La ladera no tenía terraza ni protección para un vivac, así que tuvimos que preparar el terreno y protegernos de la temperatura de la noche. Se nos congelaron los alimentos y no teníamos anafe. El cansancio nos venció y nos dormimos bajo una brisa suave y acogedora. El paisaje era imponente. Mi amigo estaba preocupado, porque ya finalizaba el segundo día y no habíamos batido el record de la bitácora. Nos faltaban 800 metros para hacer cumbre y recién como a las diez de la mañana nos pusimos en marcha. Yo me sentía muy bien, como nuevo, con una tremenda capacidad de adaptación a la altura. Pero esos últimos tramos eran los más difíciles, pues la ceniza, debido al viento, nos entraba a los ojos, a pesar de los lentes. Había que detenerse y el avanzar era lento.

Nuestro objetivo se cumplió como a las 20 horas del tercer día, que transcurrió sin nubes ni viento, muy adecuado para novatos como nosotros. Nos alegramos por el cumplimiento de un sueño, una aventura extrema realizada con más voluntad y temeridad que recursos. El San José es el volcán más alto hacia el sur; allá abajo todo era pequeñez y la vista se perdía a lo lejos. La puesta de sol fue la más grandiosa que he visto. Celebramos con un abrazo de amigos, satisfechos por el logro. Rodeamos la boca del volcán en la cima, a 5880 metros, tratando de encontrar un testimonio, y luego iniciamos el descenso por el lado de la ruta normal.

Encontramos la primera pirca y ahí, hambrientos y deshidratados, nos dormimos. Después comenzamos a descender, descender, descender. Todo el día descendiendo. Casi no nos habíamos preocupado de la máquina fotográfica, de ésas con rollo para ocho fotos. Muy avanzada la tarde llegamos al refugio y nuestra alegría se completó al ver sobre la mesa un melón, dejado por excursionistas que habían llegado el día anterior, junto a una carta en que nos deseaban suerte. Tomamos mucha agua, arreglamos nuestros bártulos y seguimos bajando. Pasamos la cascada y el Valle de La Engorda, hasta llegar al puente Colina como a las once de la noche. Allí acampamos, luego de despertar al pastor de un piño de 300 cabras. Nos ofreció leche y quesos, los que engullimos en breves minutos. Los sacos de dormir amortajaron nuestro sueño y cansancio. Nos dolía todo el cuerpo, pero nuestros espíritus estaban radiantes.
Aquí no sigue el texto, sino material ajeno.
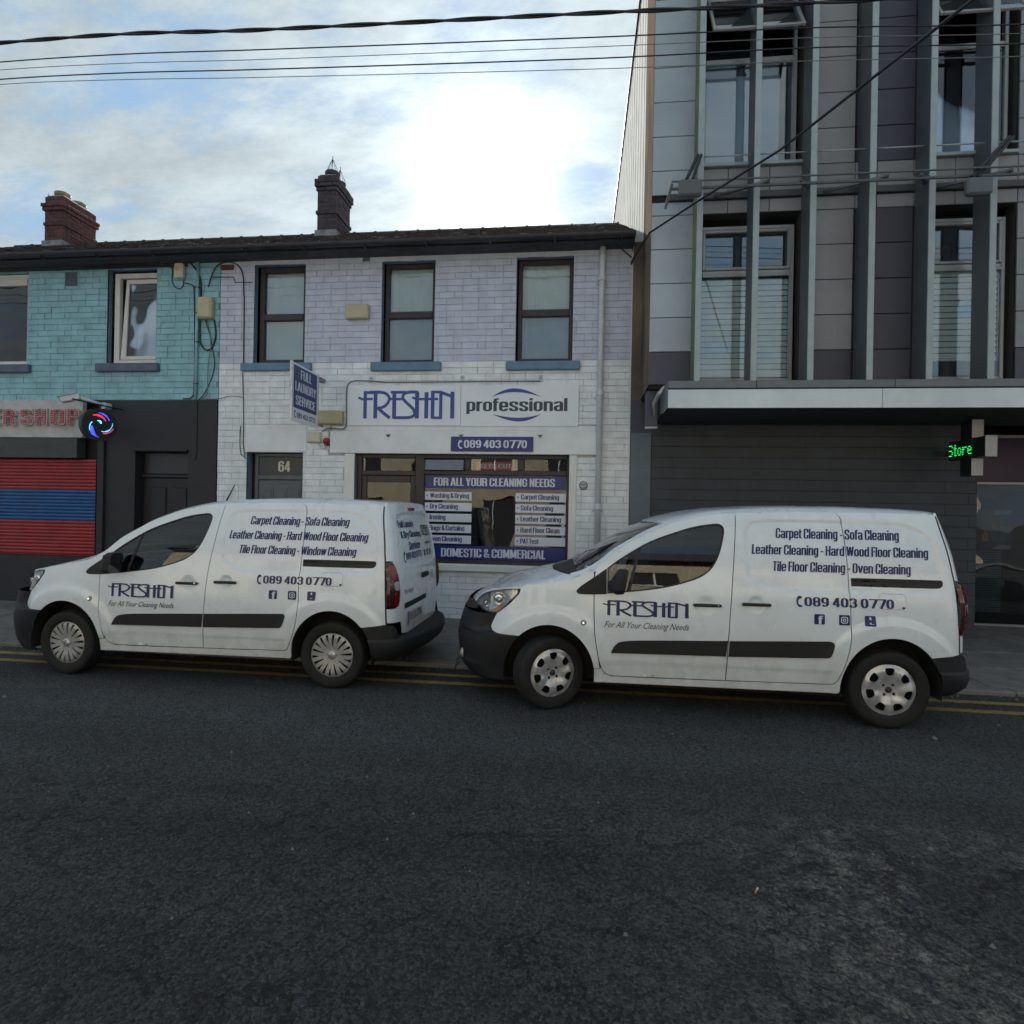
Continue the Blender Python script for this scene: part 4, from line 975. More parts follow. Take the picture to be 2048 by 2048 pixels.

Al día siguiente, mientras bajábamos en un camión de la compañía yesera, contemplamos desde abajo al volcán derrotado por nuestras piernas, nuestros corazones y nuestras cabezas. ¿Cuándo volveríamos a subirlo más tranquilos? El tren nos esperaba en la estación de El Volcán. En el trayecto casi no hablamos. Todavía no creíamos lo que habíamos logrado. Llegamos a Puente Alto, y de ahí a nuestras casas en San Bernardo, a contarles a nuestros familiares y amigos acerca de esta aventura y a... preparar la próxima excursión.